The set of 1-1 Mapping of S Onto itself

[kmikias]

Homework Statement

I was reading my textbook and i encountered this...--->>

" For instance if f,g,h are in A(S) and fg = fh then g=h " I understand this part... because we can take the the inverse of f both sides and say g=h.

then it says--->> " If gf = f^(-1)g but since f ≠ f^(-1) we cannot cancel the g here"

SO MY QUESTION IS
IF gf = f^(-1)g then ...why can't we take inverse of g both sides and show f = f^(-1) and say f = f^(-1) and g = g.

 

[micromass]

Note that for functions it is NOT true that fg=gf in general.

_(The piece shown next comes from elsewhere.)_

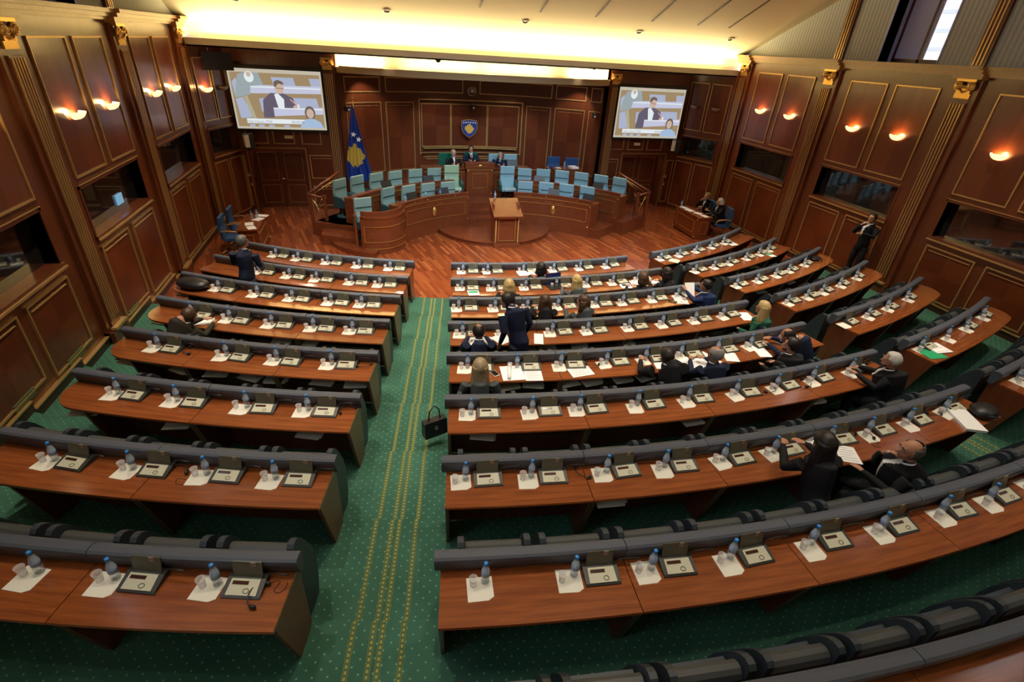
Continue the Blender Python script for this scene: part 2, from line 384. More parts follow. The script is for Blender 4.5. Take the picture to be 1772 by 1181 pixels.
def booth_window(wall, T, x0, x1, z0, z1, screen=None):
    o = MB().box(x0, x1, -.22, -.20, z0, z1).build('booth_pane', 'booth_glass', wall); o.matrix_local = T
    q = MB(); q.box(x0 - .05, x0, -.22, .02, z0 - .05, z1 + .05); q.box(x1, x1 + .05, -.22, .02, z0 - .05, z1 + .05); q.box(x0 - .05, x1 + .05, -.22, .02, z1, z1 + .05); q.box(x0 - .05, x1 + .05, -.22, .05, z0 - .1, z0)
    q.build('booth_reveal', 'wall_wood', o)
    g = MB(); g.box(x0 - .06, x1 + .06, .05, .075, z0 - .085, z0 - .05); g.box(x0 - .03, x1 + .03, .02, .035, z1 + .06, z1 + .075); g.build('sill_moulding', 'gilt_moulding', o)
    return o

PY = [-2.04, 1.93, 5.90, 9.87, 13.85, 17.80]
def side_wall(name, X, nx):
    T = frameT((X, 0, 0), (0, 1, 0), (nx, 0, 0)) if nx > 0 else frameT((X, 0, 0), (0, 1, 0), (nx, 0, 0))
    w = MB(); th = .3
    def wb(y0, y1, z0, z1, mi=0, d0=-th, d1=0): w.box(y0, y1, d0, d1, z0, z1, mi, T)
    wb(-2.2, YS, -.1, 2.12)
    wins = []
    for k in range(5):
        a = PY[k] + .60; c_ = PY[k] + 3.24; wins.append((a, c_))
    # booth window band with openings
    y = -2.2
    for a, c_ in wins: wb(y, a, 2.12, 3.04); y = c_
    wb(y, YS, 2.12, 3.04)
    for a, c_ in wins: wb(a, c_, 2.12, 3.04, 0, -th, -.225)
    wb(-2.2, YS, 3.04, 5.70)
    # upper papered band with tall windows
    y = -2.2
    for k in range(4):
        a = PY[k] + 1.00; c_ = PY[k] + 2.66
        wb(y, a, 5.70, 14, 1); wb(a, c_, 11.5, 14, 1); y = c_
    wb(y, YS + .2, 5.70, 14, 1)
    W_ = tag(w.build(name, ['wall_wood', 'striped_wallpaper']), 'mahogany panelled side wall with gilt mouldings', kind='structure')
    for k in range(5):
        y0 = PY[k]
        for (a, c_) in ((y0 + .60, y0 + 1.80), (y0 + 2.04, y0 + 3.24)):
            if k >= 1:
                panel(W_, T, a, c_, 3.20, 5.32, double=False)
                zb = max(tread_at(X, a), tread_at(X, c_)) + .22
                panel(W_, T, a, c_, zb, 1.97, double=True)
        if k >= 1: booth_window(W_, T, y0 + .60, y0 + 3.24, 2.18, 3.02)
    for y0 in PY[1:]: pilaster(W_, T, y0, tread_at(X, y0 + .2), 5.08)
    # entablature
    e = MB()
    for z0, z1, d in ((5.60, 5.66, .10), (5.66, 5.73, .17), (5.73, 5.80, .24)): e.box(-2.2, YS, 0, d, z0, z1, 0, T)
    for y0 in PY[1:]:
        for z0, z1, d in ((5.55, 5.66, .20), (5.66, 5.73, .27), (5.73, 5.80, .33)): e.box(y0 - .34, y0 + .34, 0, d, z0, z1, 0, T)
    e.build('cornice', 'gilt_wood', W_)
    # upper pilaster strips
    for y0 in PY[1:5]:
        e = MB(); e.box(y0 - .16, y0 + .16, 0, .07, 5.8, 13.5, 0, T); 
        e.build('upper_strip', 'wall_wood', W_)
        g = MB()
        for k in range(3): g.box(y0 - .10 + .085 * k, y0 - .07 + .085 * k, .07, .09, 5.82, 13.4, 0, T)
        g.build('strip_fluting', 'gilt_moulding', W_)
    # stepped skirting
    sk = MB(); y = -2.2
    while y < YS:
        z = tread_at(X, y + .1); sk.box(y, y + .2, 0, .05, z - .15, z + .15, 0, T); sk.box(y, y + .2, 0, .07, z + .15, z + .17, 1, T); y += .2
    sk.build('skirting', ['dark_wood', 'gilt_moulding'], W_)
    for y0 in (6.9, 8.3, 10.6):
        z = tread_at(X, y0) + .17; MB().box(y0, y0 + .5, 0, .03, z + .0, z + .11, 0, T).build('floor_vent', 'vent_green', W_)
    # windows
    for k in range(1, 4):
        a = PY[k] + 1.00; c_ = PY[k] + 2.66
        wn = empty('window_%d' % (k + (4 if nx > 0 else 0)), kind='structure'); tag(wn, 'tall window above the panelled side wall')
        q = MB()
        for yy in (a, c_ - .07, a + .86): q.box(yy, yy + .07, -.55, -.42, 5.8, 11.5, 0, T)
        q.box(a, c_, -.55, -.42, 5.8, 5.9, 0, T)
        q.build('window_frame', 'sill_wood_dark', wn)
        MB().box(a, c_, -.5, -.49, 5.9, 11.4, 0, T).build('window_pane', 'window_glass', wn)
        rv = MB(); rv.box(a - .03, a, -.55, .02, 5.8, 11.5, 0, T); rv.box(c_, c_ + .03, -.55, .02, 5.8, 11.5, 0, T); rv.box(a, c_, -.55, .0, 5.75, 5.8, 0, T); rv.box(a + .9, c_, -.46, -.43, 5.8, 11.5, 0, T); rv.build('window_reveal', 'reveal_paint', wn)
    MB().box(X - nx * .3 if nx > 0 else X - .14, X + .14 if nx > 0 else X + .3, YS - .1, YS + .3, -.1, 5.3).build('corner_post', 'wall_wood', W_)
    return W_, T
wood('gilt_wood', (.26, .12, .035), (.36, .18, .055), scale=(1, 8, 8), rough=.35)
WR, TR = side_wall('wall_right', XR, -1)
WL, TL = side_wall('wall_left', XL, 1)
# building outside the windows
b = MB(); b.box(XR + 6, XR + 12, -10, 16.75, -6, 22)
for z in np.arange(6.3, 12, .55): b.box(XR + 5.97, XR + 6, -10, 16.75, z, z + .1, 1)

tag(b.build('exterior_building', ['facade', 'ink_grey']), 'pale stone building facade outside the tall windows', 'building')

# slanted walls beside the stage
def slanted(name, p0, p1, flip):
    p0 = Vector((*p0, 0)); p1 = Vector((*p1, 0)); u = (p1 - p0).normalized(); Ln = (p1 - p0).length
    n = Vector((-u.y, u.x, 0)) if flip else Vector((u.y, -u.x, 0)); T = frameT(p0, u, n)
    w = MB(); w.box(0, Ln + .1, -.3, 0, -.1, 2.1, 0, T); w.box(0, Ln + .1, -.3, 0, 2.9, 5.3, 0, T); w.box(0, .12, -.3, 0, 2.1, 2.9, 0, T); w.box(Ln - .12, Ln + .1, -.3, 0, 2.1, 2.9, 0, T); w.box(.12, Ln - .12, -.3, -.225, 2.1, 2.9, 0, T)
    o = tag(w.build(name, ['wall_wood']), 'slanted mahogany wall between hall and stage', kind='structure')
    for a, c_ in ((.08, Ln / 2 - .05), (Ln / 2 + .05, Ln - .08)):
        panel(o, T, a, c_, 3.12, 4.82); panel(o, T, a, c_, .12, 1.92)
    booth_window(o, T, .15, Ln - .15, 2.14, 2.84)
    return o, T, Ln
SR, TSR, LSR = slanted('wall_slant_right', (XR - .12, YS + .02), (12.08, 19.72), True)
SL, TSL, LSL = slanted('wall_slant_left', (XL + .12, YS + .02), (-4.38, 19.72), False)

# screen walls either side of the alcove, with recessed double doors
def screen_wall(name, x0, x1, dx0, dx1, idx, mirror):
    T = frameT((0, 19.70, 0), (1, 0, 0), (0, -1, 0)); w = MB()
    w.box(x0, dx0, -.3, 0, -.1, 5.3, 0, T); w.box(dx1, x1, -.3, 0, -.1, 5.3, 0, T); w.box(dx0, dx1, -.3, 0, 2.03, 5.3, 0, T); w.box(dx0, dx1, -.6, -.5, -.1, 2.1, 0, T)
    for xx in (dx0 - .1, dx1): w.box(xx, xx + .1, -.5, -.3, -.1, 2.1, 0, T)
    o = tag(w.build(name, 'wall_wood'), 'mahogany wall behind the projection screen', kind='structure')
    g = MB(); g.box(dx0 - .09, dx0 - .05, 0, .04, 0, 2.12, 0, T); g.box(dx1 + .05, dx1 + .09, 0, .04, 0, 2.12, 0, T); g.box(dx0 - .09, dx1 + .09, 0, .04, 2.12, 2.155, 0, T); g.build('door_moulding', 'gilt_wood', o)
    L_ = x1 - x0
    xs = [(dx0 - .02, dx0 + .66), (dx0 + .82, dx0 + 1.50), (dx1 - .02, dx1 + .62)] if not mirror else [(dx0 - .72, dx0 - .08), (dx0 + .1, dx0 + .78), (dx0 + .95, dx0 + 1.62)]
    for a, c_ in xs: panel(o, T, a, c_, 2.27, 2.78, plain=True)
    a, c_ = (dx1 + .16, x1 - .25) if not mirror else (x0 + .12, dx0 - .2)
    panel(o, T, a, c_, 1.12, 1.92, double=True, plain=True); panel(o, T, a, c_, .15, .86, double=True, plain=True)
    panel(o, T, *((x0 + .08, dx0 - .18) if not mirror else (dx1 + .15, x1 - .08)), .18, 1.9, plain=True)
    d = empty('door_%d' % idx, kind='structure'); tag(d, 'dark wooden double door beneath the projection screen')
    q = MB(); xm = (dx0 + dx1) / 2
    for a, c_ in ((dx0, xm - .006), (xm + .006, dx1)): q.box(a, c_, -.5, -.44, 0, 2.03, 0, T)
    q.build('door_leaf', 'wall_wood', d)
    g = MB()
    for a, c_ in ((dx0 + .14, xm - .12), (xm + .12, dx1 - .14)):
        for z0, z1 in ((.15, .78), (.95, 1.9)):
            g.box(a, c_, -.44, -.425, z0, z0 + .02, 0, T); g.box(a, c_, -.44, -.425, z1, z1 + .02, 0, T); g.box(a, a + .02, -.44, -.43, z0, z1, 0, T); g.box(c_ - .02, c_, -.44, -.43, z0, z1, 0, T)
    g.build('door_moulding', 'gilt_wood', d)
    h = MB(); h.box(xm - .05, xm - .02, -.44, -.42, .88, 1.08, 0, T); h.tube([T @ Vector((xm - .035, -.42, 1.02)), T @ Vector((xm - .035, -.38, 1.02)), T @ Vector((xm + .08, -.38, 1.02))], .01, 6); h.build('door_handle', 'brass', d)
    return o, T
WSL, TS = screen_wall('wall_back_left', -4.45, -1.05, -4.2 + .08, -2.38, 1, False)
WSR, _ = screen_wall('wall_back_right', 8.68, 12.1, 9.72, 11.55, 2, True)
for wl, x in ((WSL, -1.30), (WSR, 8.92)): pilaster(wl, TS, x, 0, 4.52, w=.30, side=.04, ncap=.34)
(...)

This is very easy to see. Let $f(x)=x+1$ and let $g(x)=x^3$.

Then $fg(x)=x^3+1$ and $gf(x)=(x+1)^3$. These are not equal.

Now, back to your question. Let's assume that $gf=f^{-1}g$. If we take $g^{-1}$ of both sides, then we end up with

$$g^{-1}gf=g^{-1}f^{-1}g$$

The left side is equal to f, no problem. But we can do nothing with the right side. Indeed, we can't just switch $g^{-1}$ and $f^{-1}$!